_REQUIREMENT:_ Extract the full set of records, then give each one again exactly.

_TASK INPUTS:_
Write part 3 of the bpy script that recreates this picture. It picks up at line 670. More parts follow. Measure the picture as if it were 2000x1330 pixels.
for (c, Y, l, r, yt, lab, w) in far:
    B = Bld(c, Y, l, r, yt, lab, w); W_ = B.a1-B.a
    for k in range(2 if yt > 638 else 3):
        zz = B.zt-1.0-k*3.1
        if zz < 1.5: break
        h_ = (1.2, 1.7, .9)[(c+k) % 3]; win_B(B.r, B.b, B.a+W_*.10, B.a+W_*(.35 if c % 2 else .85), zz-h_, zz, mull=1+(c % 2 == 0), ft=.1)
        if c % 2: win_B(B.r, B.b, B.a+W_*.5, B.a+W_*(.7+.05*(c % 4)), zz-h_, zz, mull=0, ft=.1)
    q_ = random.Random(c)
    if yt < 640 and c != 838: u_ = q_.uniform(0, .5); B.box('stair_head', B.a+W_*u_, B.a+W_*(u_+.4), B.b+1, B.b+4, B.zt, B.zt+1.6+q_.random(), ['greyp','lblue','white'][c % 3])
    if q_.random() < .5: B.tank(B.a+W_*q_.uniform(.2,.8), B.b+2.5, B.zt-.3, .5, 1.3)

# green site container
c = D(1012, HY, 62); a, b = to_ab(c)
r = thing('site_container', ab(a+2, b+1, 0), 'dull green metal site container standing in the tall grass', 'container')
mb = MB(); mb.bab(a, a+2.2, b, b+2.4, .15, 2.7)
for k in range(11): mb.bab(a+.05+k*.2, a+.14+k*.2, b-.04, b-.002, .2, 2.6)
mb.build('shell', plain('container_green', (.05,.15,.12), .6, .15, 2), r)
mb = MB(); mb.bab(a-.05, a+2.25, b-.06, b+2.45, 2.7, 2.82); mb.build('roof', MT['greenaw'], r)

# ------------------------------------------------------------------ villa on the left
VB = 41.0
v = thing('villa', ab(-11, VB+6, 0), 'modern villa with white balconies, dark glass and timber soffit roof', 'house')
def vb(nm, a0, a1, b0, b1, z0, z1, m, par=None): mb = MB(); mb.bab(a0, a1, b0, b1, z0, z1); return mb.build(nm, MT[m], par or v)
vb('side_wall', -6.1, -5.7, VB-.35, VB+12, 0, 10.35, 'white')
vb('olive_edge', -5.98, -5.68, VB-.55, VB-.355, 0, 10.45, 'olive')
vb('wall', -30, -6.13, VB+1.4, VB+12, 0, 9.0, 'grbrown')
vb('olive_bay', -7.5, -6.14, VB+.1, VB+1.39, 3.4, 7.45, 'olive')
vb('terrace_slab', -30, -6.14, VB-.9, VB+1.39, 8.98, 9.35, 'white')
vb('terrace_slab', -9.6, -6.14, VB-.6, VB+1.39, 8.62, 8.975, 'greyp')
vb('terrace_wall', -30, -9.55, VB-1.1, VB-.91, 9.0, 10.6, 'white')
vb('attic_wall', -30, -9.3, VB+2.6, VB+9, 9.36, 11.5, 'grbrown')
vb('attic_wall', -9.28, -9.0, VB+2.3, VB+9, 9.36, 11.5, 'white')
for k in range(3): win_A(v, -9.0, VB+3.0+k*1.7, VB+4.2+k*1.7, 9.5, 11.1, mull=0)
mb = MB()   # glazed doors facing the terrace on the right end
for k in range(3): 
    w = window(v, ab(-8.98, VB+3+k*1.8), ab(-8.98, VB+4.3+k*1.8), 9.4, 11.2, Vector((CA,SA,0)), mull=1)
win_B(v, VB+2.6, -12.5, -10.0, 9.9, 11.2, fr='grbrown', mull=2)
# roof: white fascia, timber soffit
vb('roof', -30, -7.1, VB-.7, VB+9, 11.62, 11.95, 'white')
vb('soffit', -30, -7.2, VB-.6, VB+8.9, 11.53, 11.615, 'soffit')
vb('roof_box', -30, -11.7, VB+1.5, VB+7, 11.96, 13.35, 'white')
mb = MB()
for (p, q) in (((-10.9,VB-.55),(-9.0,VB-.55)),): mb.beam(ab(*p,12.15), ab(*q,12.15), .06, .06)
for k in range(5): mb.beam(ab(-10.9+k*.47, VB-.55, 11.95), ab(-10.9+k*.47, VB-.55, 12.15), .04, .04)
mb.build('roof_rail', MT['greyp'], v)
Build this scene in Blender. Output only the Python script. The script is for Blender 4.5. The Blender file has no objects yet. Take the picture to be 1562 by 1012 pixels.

_TASK SOLUTION:_
Write part 3 of the bpy script that recreates this picture. It picks up at line 670. More parts follow. Measure the picture as if it were 2000x1330 pixels.
for (c, Y, l, r, yt, lab, w) in far:
    B = Bld(c, Y, l, r, yt, lab, w); W_ = B.a1-B.a
    for k in range(2 if yt > 638 else 3):
        zz = B.zt-1.0-k*3.1
        if zz < 1.5: break
        h_ = (1.2, 1.7, .9)[(c+k) % 3]; win_B(B.r, B.b, B.a+W_*.10, B.a+W_*(.35 if c % 2 else .85), zz-h_, zz, mull=1+(c % 2 == 0), ft=.1)
        if c % 2: win_B(B.r, B.b, B.a+W_*.5, B.a+W_*(.7+.05*(c % 4)), zz-h_, zz, mull=0, ft=.1)
    q_ = random.Random(c)
    if yt < 640 and c != 838: u_ = q_.uniform(0, .5); B.box('stair_head', B.a+W_*u_, B.a+W_*(u_+.4), B.b+1, B.b+4, B.zt, B.zt+1.6+q_.random(), ['greyp','lblue','white'][c % 3])
    if q_.random() < .5: B.tank(B.a+W_*q_.uniform(.2,.8), B.b+2.5, B.zt-.3, .5, 1.3)

# green site container
c = D(1012, HY, 62); a, b = to_ab(c)
r = thing('site_container', ab(a+2, b+1, 0), 'dull green metal site container standing in the tall grass', 'container')
mb = MB(); mb.bab(a, a+2.2, b, b+2.4, .15, 2.7)
for k in range(11): mb.bab(a+.05+k*.2, a+.14+k*.2, b-.04, b-.002, .2, 2.6)
mb.build('shell', plain('container_green', (.05,.15,.12), .6, .15, 2), r)
mb = MB(); mb.bab(a-.05, a+2.25, b-.06, b+2.45, 2.7, 2.82); mb.build('roof', MT['greenaw'], r)

# ------------------------------------------------------------------ villa on the left
VB = 41.0
v = thing('villa', ab(-11, VB+6, 0), 'modern villa with white balconies, dark glass and timber soffit roof', 'house')
def vb(nm, a0, a1, b0, b1, z0, z1, m, par=None): mb = MB(); mb.bab(a0, a1, b0, b1, z0, z1); return mb.build(nm, MT[m], par or v)
vb('side_wall', -6.1, -5.7, VB-.35, VB+12, 0, 10.35, 'white')
vb('olive_edge', -5.98, -5.68, VB-.55, VB-.355, 0, 10.45, 'olive')
vb('wall', -30, -6.13, VB+1.4, VB+12, 0, 9.0, 'grbrown')
vb('olive_bay', -7.5, -6.14, VB+.1, VB+1.39, 3.4, 7.45, 'olive')
vb('terrace_slab', -30, -6.14, VB-.9, VB+1.39, 8.98, 9.35, 'white')
vb('terrace_slab', -9.6, -6.14, VB-.6, VB+1.39, 8.62, 8.975, 'greyp')
vb('terrace_wall', -30, -9.55, VB-1.1, VB-.91, 9.0, 10.6, 'white')
vb('attic_wall', -30, -9.3, VB+2.6, VB+9, 9.36, 11.5, 'grbrown')
vb('attic_wall', -9.28, -9.0, VB+2.3, VB+9, 9.36, 11.5, 'white')
for k in range(3): win_A(v, -9.0, VB+3.0+k*1.7, VB+4.2+k*1.7, 9.5, 11.1, mull=0)
mb = MB()   # glazed doors facing the terrace on the right end
for k in range(3): 
    w = window(v, ab(-8.98, VB+3+k*1.8), ab(-8.98, VB+4.3+k*1.8), 9.4, 11.2, Vector((CA,SA,0)), mull=1)
win_B(v, VB+2.6, -12.5, -10.0, 9.9, 11.2, fr='grbrown', mull=2)
# roof: white fascia, timber soffit
vb('roof', -30, -7.1, VB-.7, VB+9, 11.62, 11.95, 'white')
vb('soffit', -30, -7.2, VB-.6, VB+8.9, 11.53, 11.615, 'soffit')
vb('roof_box', -30, -11.7, VB+1.5, VB+7, 11.96, 13.35, 'white')
mb = MB()
for (p, q) in (((-10.9,VB-.55),(-9.0,VB-.55)),): mb.beam(ab(*p,12.15), ab(*q,12.15), .06, .06)
for k in range(5): mb.beam(ab(-10.9+k*.47, VB-.55, 11.95), ab(-10.9+k*.47, VB-.55, 12.15), .04, .04)
mb.build('roof_rail', MT['greyp'], v)
Build this scene in Blender. Output only the Python script. The script is for Blender 4.5. The Blender file has no objects yet. Take the picture to be 1562 by 1012 pixels.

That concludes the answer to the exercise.